**Exercise requirements:** Output an exact reproduction of the data.

□ □ □ □

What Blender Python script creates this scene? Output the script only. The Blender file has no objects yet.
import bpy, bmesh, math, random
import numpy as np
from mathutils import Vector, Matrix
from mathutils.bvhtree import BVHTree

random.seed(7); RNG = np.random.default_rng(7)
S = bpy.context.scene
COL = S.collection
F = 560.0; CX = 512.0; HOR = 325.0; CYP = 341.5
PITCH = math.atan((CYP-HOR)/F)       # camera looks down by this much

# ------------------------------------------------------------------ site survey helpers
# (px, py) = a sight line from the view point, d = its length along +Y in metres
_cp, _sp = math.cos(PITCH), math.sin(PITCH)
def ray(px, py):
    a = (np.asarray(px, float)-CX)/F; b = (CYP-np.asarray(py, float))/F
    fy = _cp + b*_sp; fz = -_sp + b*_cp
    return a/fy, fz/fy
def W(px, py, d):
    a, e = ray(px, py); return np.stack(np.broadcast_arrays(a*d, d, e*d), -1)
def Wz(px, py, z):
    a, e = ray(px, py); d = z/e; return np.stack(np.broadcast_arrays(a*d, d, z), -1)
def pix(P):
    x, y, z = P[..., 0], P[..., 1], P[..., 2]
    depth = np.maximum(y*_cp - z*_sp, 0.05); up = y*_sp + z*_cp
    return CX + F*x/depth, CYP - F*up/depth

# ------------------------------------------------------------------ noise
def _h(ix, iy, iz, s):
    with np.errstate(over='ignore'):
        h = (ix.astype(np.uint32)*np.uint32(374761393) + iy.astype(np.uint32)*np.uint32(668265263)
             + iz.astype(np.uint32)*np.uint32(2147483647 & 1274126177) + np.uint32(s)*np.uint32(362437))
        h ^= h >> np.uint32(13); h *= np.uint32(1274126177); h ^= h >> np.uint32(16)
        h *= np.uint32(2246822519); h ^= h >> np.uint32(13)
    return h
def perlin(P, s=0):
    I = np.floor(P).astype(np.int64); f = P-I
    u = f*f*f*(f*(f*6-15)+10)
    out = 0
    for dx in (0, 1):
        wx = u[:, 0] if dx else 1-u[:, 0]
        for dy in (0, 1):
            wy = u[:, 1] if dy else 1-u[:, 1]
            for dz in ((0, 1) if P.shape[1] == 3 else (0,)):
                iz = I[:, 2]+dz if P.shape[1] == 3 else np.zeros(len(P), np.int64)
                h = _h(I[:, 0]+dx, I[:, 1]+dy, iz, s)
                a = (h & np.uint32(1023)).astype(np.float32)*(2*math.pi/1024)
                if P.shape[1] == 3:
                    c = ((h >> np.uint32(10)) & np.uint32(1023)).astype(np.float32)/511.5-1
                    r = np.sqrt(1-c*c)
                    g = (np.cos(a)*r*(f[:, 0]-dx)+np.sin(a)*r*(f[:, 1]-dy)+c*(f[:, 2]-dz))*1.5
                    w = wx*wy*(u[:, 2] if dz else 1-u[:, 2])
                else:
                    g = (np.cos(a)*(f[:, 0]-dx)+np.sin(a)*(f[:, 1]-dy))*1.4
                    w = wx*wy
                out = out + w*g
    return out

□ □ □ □

**Problem solution:**
What Blender Python script creates this scene? Output the script only. The Blender file has no objects yet.
import bpy, bmesh, math, random
import numpy as np
from mathutils import Vector, Matrix
from mathutils.bvhtree import BVHTree

random.seed(7); RNG = np.random.default_rng(7)
S = bpy.context.scene
COL = S.collection
F = 560.0; CX = 512.0; HOR = 325.0; CYP = 341.5
PITCH = math.atan((CYP-HOR)/F)       # camera looks down by this much

# ------------------------------------------------------------------ site survey helpers
# (px, py) = a sight line from the view point, d = its length along +Y in metres
_cp, _sp = math.cos(PITCH), math.sin(PITCH)
def ray(px, py):
    a = (np.asarray(px, float)-CX)/F; b = (CYP-np.asarray(py, float))/F
    fy = _cp + b*_sp; fz = -_sp + b*_cp
    return a/fy, fz/fy
def W(px, py, d):
    a, e = ray(px, py); return np.stack(np.broadcast_arrays(a*d, d, e*d), -1)
def Wz(px, py, z):
    a, e = ray(px, py); d = z/e; return np.stack(np.broadcast_arrays(a*d, d, z), -1)
def pix(P):
    x, y, z = P[..., 0], P[..., 1], P[..., 2]
    depth = np.maximum(y*_cp - z*_sp, 0.05); up = y*_sp + z*_cp
    return CX + F*x/depth, CYP - F*up/depth

# ------------------------------------------------------------------ noise
def _h(ix, iy, iz, s):
    with np.errstate(over='ignore'):
        h = (ix.astype(np.uint32)*np.uint32(374761393) + iy.astype(np.uint32)*np.uint32(668265263)
             + iz.astype(np.uint32)*np.uint32(2147483647 & 1274126177) + np.uint32(s)*np.uint32(362437))
        h ^= h >> np.uint32(13); h *= np.uint32(1274126177); h ^= h >> np.uint32(16)
        h *= np.uint32(2246822519); h ^= h >> np.uint32(13)
    return h
def perlin(P, s=0):
    I = np.floor(P).astype(np.int64); f = P-I
    u = f*f*f*(f*(f*6-15)+10)
    out = 0
    for dx in (0, 1):
        wx = u[:, 0] if dx else 1-u[:, 0]
        for dy in (0, 1):
            wy = u[:, 1] if dy else 1-u[:, 1]
            for dz in ((0, 1) if P.shape[1] == 3 else (0,)):
                iz = I[:, 2]+dz if P.shape[1] == 3 else np.zeros(len(P), np.int64)
                h = _h(I[:, 0]+dx, I[:, 1]+dy, iz, s)
                a = (h & np.uint32(1023)).astype(np.float32)*(2*math.pi/1024)
                if P.shape[1] == 3:
                    c = ((h >> np.uint32(10)) & np.uint32(1023)).astype(np.float32)/511.5-1
                    r = np.sqrt(1-c*c)
                    g = (np.cos(a)*r*(f[:, 0]-dx)+np.sin(a)*r*(f[:, 1]-dy)+c*(f[:, 2]-dz))*1.5
                    w = wx*wy*(u[:, 2] if dz else 1-u[:, 2])
                else:
                    g = (np.cos(a)*(f[:, 0]-dx)+np.sin(a)*(f[:, 1]-dy))*1.4
                    w = wx*wy
                out = out + w*g
    return out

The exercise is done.